Bu noktada önemli bir zihni kavrayış meselesi var ve çoğu insan bu meselenin farkında değil. Türkiye'de kendisini Müslüman kimliği ile tarif edenlerden bir zümre, kendisini tâbi bulunduğu yönetimden tiksinir derecede tecrid edilmiş hissediyor; bu hâletin oluşmasında kendisini devletin yerine koyan bürokratlardan başlayarak, Müslümanlık fikriyatını milliciliğin tabii muhalifi zanneden ideolog taslaklarına kadar herkesin kabahati vardır. Devletinizi eleştirebilirsiniz, hatta bunu bir vazife addetmek lâzım ama devletinizden nefret etmeniz başka bir şeydir; hâl-i hazırdaki yönetimi ceberrut, baskıcı, hatta zalim bulan nicelerinin zihninde bundan daha ağır ve baskıcı yönetim emellerini taşıdıklarını biliyoruz.
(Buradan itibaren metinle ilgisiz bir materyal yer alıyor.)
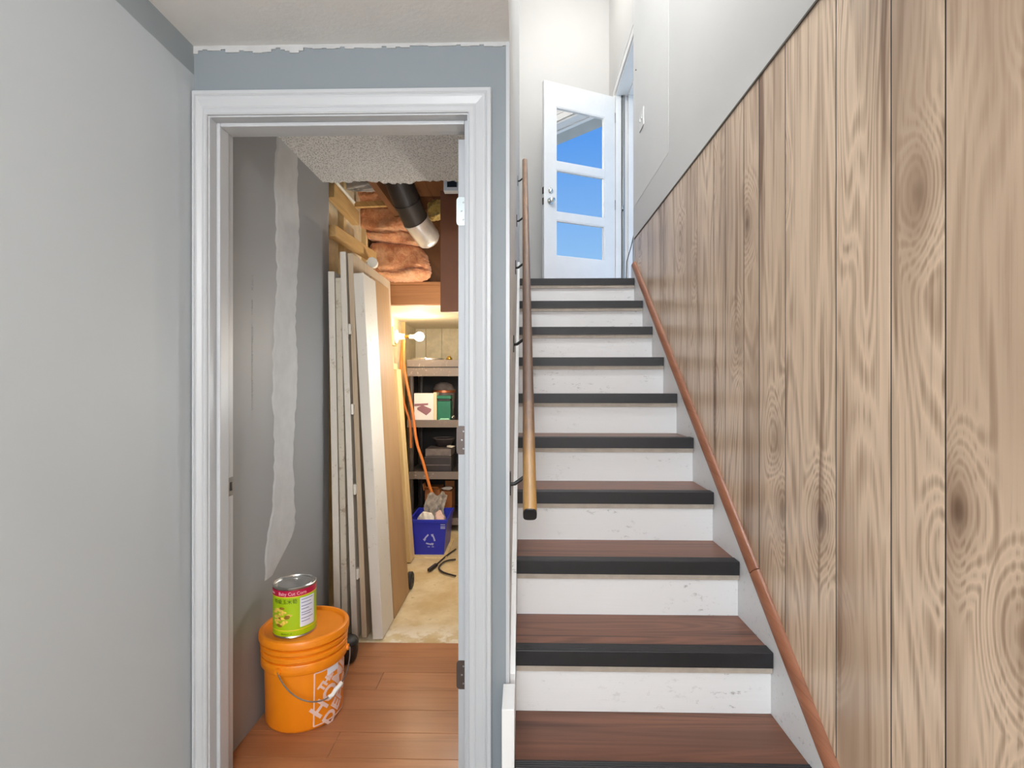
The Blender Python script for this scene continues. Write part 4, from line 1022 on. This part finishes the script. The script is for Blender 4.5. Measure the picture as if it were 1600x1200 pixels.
# recycling arrows printed on the front
def front(z): return .012-.012*z/(zt_-.02)-.0008
mb = MB(); cx_, cz_, ra = .012, zt_*.43, .036
for s in range(3):
    a0_ = math.radians(90+120*s)
    def seg(p, q, wd):
        d_ = (q-p).normalized(); n_ = Vector((-d_.y, d_.x))*wd/2
        mb.poly([Vector((v.x, front(v.y), v.y)) for v in (p+n_, p-n_, q-n_, q+n_)])
    P = lambda an, r: Vector((cx_+r*math.cos(an), cz_+r*math.sin(an)))
    seg(P(a0_+.25, ra), P(a0_+.95, ra*.86), .010); seg(P(a0_+.95, ra*.86), P(a0_+1.45, ra*1.0), .010)
    h0 = P(a0_+1.45, ra); tdir = (P(a0_+1.75, ra)-h0).normalized(); nn = Vector((-tdir.y, tdir.x))*.012
    mb.poly([Vector((v.x, front(v.y)-.0002, v.y)) for v in (h0+nn, h0-nn, h0+tdir*.016)])
mb.build('recycling_symbol', M['bin_print'], bn, True, label='pale recycling arrows')
mb = MB()
for dx in (-.016, .012): mb.poly([(cx_+dx, front(.06)-.0002, cz_-.052), (cx_+dx+.018, front(.06)-.0002, cz_-.052), (cx_+dx+.016, front(.07)-.0002, cz_-.047), (cx_+dx+.002, front(.07)-.0002, cz_-.047)])
mb.build('symbol_caption', M['bin_print'], bn, True)
mb = MB()
for dz in (0, -.014, -.024): mb.poly([(bw1*.33, front(zt_-.04)-.001, zt_-.038+dz), (bw1*.33+.032, front(zt_-.04)-.001, zt_-.038+dz), (bw1*.33+.032, front(zt_-.04)-.001, zt_-.032+dz), (bw1*.33, front(zt_-.04)-.001, zt_-.032+dz)])
mb.build('bin_sticker', M['bin_print'], bn, True, label='small pale sticker')
crumple('newspaper_wad', (nb_c-.03, NY+.085, .14), .085, M['paper'], 'white crumpled paper at the front of the blue bin', 11, 'paper', (1.0, .8, .95))
crumple('newspaper_wad', (nb_c+.065, NY+.12, .15), .062, M['paper_pink'], 'pinkish crumpled paper in the right of the blue bin', 12, 'paper', (.75, .8, 1.1))
# tall folded newspaper standing at the back of the bin
mb = MB(); rr = random.Random(4); nx_, nz_ = 10, 8; grid = []
for j in range(nz_+1):
    grid.append([mb.bm.verts.new((nb_c-.07+.15*i/nx_+.012*math.sin(j), NY+.25+.018*math.sin(i*1.1)+.02*rr.random()+.05*j/nz_, .10+.255*j/nz_+.016*rr.random()+.012*math.sin(i))) for i in range(nx_+1)])
for j in range(nz_):
    for i in range(nx_): mb.bm.faces.new((grid[j][i], grid[j][i+1], grid[j+1][i+1], grid[j+1][i]))
ex = bmesh.ops.solidify(mb.bm, geom=list(mb.bm.faces), thickness=.004)
one('folded_newspaper', mb, M['paper_grey'], 'grey folded newspaper standing at the back of the blue bin', 'newspaper')

# ================================================================== BULB, CORDS
fxp = at(618, 526, 4.05); fx = Vector((XS+.031, 4.05, fxp.z)); bpz = at(655, 527, 4.05)
lf = thing('wall_bulb_holder', 'bare glowing bulb on a white wall holder above the shelf', 'lamp', fx-Vector((0, 0, .05)))
MB().lathe([(0, -.008), (.055, -.008), (.058, -.002), (.056, .006), (.048, .012), (.03, .016), (.024, .05), (.022, .065), (0, .065)], fx, 28, 'x').build('holder', M['pvc'], lf, smooth=True)
MB().box(XS, fx.x-.008, 3.98, 4.12, fx.z-.07, fx.z+.07).build('mounting_block', M['pale_wood'], lf)
L_ = bpz.x-fx.x
MB().lathe([(.012, .066), (.013, .085), (.013, .10), (.010, .104)], fx, 16, 'x').build('socket', M['brass'], lf, smooth=True)
rbu = .036
bx_ = bpz.x-fx.x
MB().lathe([(.013, .1045), (.014, bx_-.04), (.028, bx_-.022), (rbu, bx_-.006), (rbu, bx_+.010), (.029, bx_+.027), (.015, bx_+.037), (0, bx_+.040)], fx, 24, 'x').build('bulb', M['bulb_glow'], lf, smooth=True)
pd = bpy.data.lights.new('bulb_light', 'POINT'); pd.energy = P_BULB; pd.color = (1, .84, .60); pd.shadow_soft_size = .03
po_ = bpy.data.objects.new('bulb_light', pd); COL.objects.link(po_); po_.parent = lf; po_.location = Vector((bpz.x, 4.05-.045, fx.z))-(fx-Vector((0, 0, .05)))
# added bare bulb to brighten the insulation, hidden behind the door edge
b2l = Vector((-.345, 3.22, 1.46))
lf2 = thing('added_hanging_bulb', 'added bare fill bulb hanging on a cord beside the dark brown hanging board', 'lamp', b2l)
MB().lathe([(0, .96), (.05, .96), (.05, .945), (.02, .935), (.006, .93), (.006, .07), (.018, .065), (.018, .035), (0, .035)], b2l, 20).build('holder', M['pvc'], lf2, smooth=True)
MB().lathe([(.012, .034), (.02, .015), (.027, -.004), (.022, -.022), (.010, -.031), (0, -.033)], b2l, 20).build('bulb', M['bulb_glow'], lf2, smooth=True)
pd = bpy.data.lights.new('bulb_light', 'POINT'); pd.energy = P_STORE; pd.color = (1, .91, .78); pd.shadow_soft_size = .03
po_ = bpy.data.objects.new('bulb_light', pd); COL.objects.link(po_); po_.parent = lf2; po_.location = (0, 0, -.05)

# added white bulb brightening drywall and popcorn ceiling, hidden behind the open door
b3l = Vector((-.235, 2.35, 1.22))
lf3 = thing('added_hanging_bulb', 'added white fill bulb hanging on a cord behind the open storage door', 'lamp', b3l)
MB().lathe([(0, .888), (.05, .888), (.05, .875), (.02, .865), (.006, .86), (.006, .07), (.018, .065), (.018, .035), (0, .035)], b3l, 20).build('holder', M['pvc'], lf3, smooth=True)
MB().lathe([(.012, .034), (.02, .015), (.027, -.004), (.022, -.022), (.010, -.031), (0, -.033)], b3l, 20).build('bulb', M['bulb_glow'], lf3, smooth=True)
pd = bpy.data.lights.new('bulb_light', 'POINT'); pd.energy = P_INNER; pd.color = (.90, .96, 1); pd.shadow_soft_size = .04
po_ = bpy.data.objects.new('bulb_light', pd); COL.objects.link(po_); po_.parent = lf3; po_.location = (0, 0, -.07)

def spline(pts, n=6):
    pts = [Vector(p) for p in pts]; out = []
    for i in range(len(pts)-1):
        p0 = pts[max(i-1, 0)]; p1 = pts[i]; p2 = pts[i+1]; p3 = pts[min(i+2, len(pts)-1)]
        for k in range(n):
            t = k/n; out.append(.5*((2*p1)+(-p0+p2)*t+(2*p0-5*p1+4*p2-p3)*t*t+(-p0+3*p1-3*p2+p3)*t**3))
    out.append(pts[-1]); return out
cy = 4.02
one('extension_cord', MB().tube(spline([at(631, 532, cy+.02), at(630, 560, cy), at(635, 595, cy), at(644, 640, cy-.02), at(651, 690, cy-.03), at(661, 722, cy-.03), at(672, 762, cy-.02), at(684, 790, cy), at(694, 802, cy+.02)]), .011, 8), M['cord_orange'], 'orange extension cord hanging in front of the shelf', 'cord', smooth=True)
one('extension_cord', MB().tube(spline([at(629, 530, cy+.05), at(626, 570, cy+.08), at(629, 620, cy+.08), at(640, 660, cy+.06), at(642, 700, cy+.05)]), .009, 8), M['cord_orange'], 'second orange cord loop behind the pale lumber', 'cord', smooth=True)
def fl_(px, py, z=.0): # point on the storage floor
    d = (EYE-z)*F/(py-600); Y = d/(_ct-kx(px)*_st); return Vector((kx(px)*Y, Y, z))
pcord = thing('power_cord', 'black power cord with plug lying on the storage floor', 'cord', fl_(690, 885))
MB().tube(spline([fl_(712, 858, .004), fl_(698, 868, .004), fl_(690, 875, .004), fl_(682, 882, .004)]), .005, 8).build('cord', M['cord_black'], pcord, smooth=True)
MB().bar(fl_(682, 882, .010), fl_(670, 891, .010), .022, .018, bev=.003).build('plug', M['cord_black'], pcord)
cord2 = one('power_cord', MB().tube(spline([fl_(712, 874, .005), fl_(696, 877, .005), fl_(686, 886, .005), fl_(692, 894, .005), fl_(712, 900, .005)]), .006, 8), M['cord_black'], 'curved black cable on the concrete beside the blue bin', 'cord', smooth=True)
"Ne yani, dünyadan tecrid edilmiş halde mi yaşayacağız?" demek değildir bu; bizim hallini bedavadan Avrupa Birliği'nin sırtına ihale etmeye kalkıştığımız meseleler, varoluşumuz ve duruşumuzla ilgili esaslı konulardır ve bu gibi kategorik konularda Türkiye'nin kendi problemlerini başkalarına havale etmek hakkı yoktur. Bazı şeyleri tek başımıza yapmamız gerekir ve öyle bir mevkiide insana en yakını bile yardımcı olamaz. Kaldı ki değil Aralığın 17'sinde, 47'sinde bile AB kurullarının başörtüsü cinsinden beklentilere sıcak karşılık vermeyeceği aşikar. İşin izzetinefis boyutu bir yana felsefi bakımdan eğer meselenize sahip çıkamıyorsanız meseleniz yok demektir. Kağıt üzerinde arabesk bir çelişki gibi görünüyorsa da, üzerinde fazlaca durulmadan sarfedildiği anlaşılan bu "AB'ye girersek, ceberrut devlet uygulamaları da sona erer" beklentileri, bizim günün birinde gerçekten güçlü, âdil, onurlu ve üretken bir toplum ve ülke haline gelebilme ümidimizi üç otuz kuruşa satışa çıkarmak manasına geliyor bana göre.

Evet, bazı şeyler tek başına halledir; yardımla değil!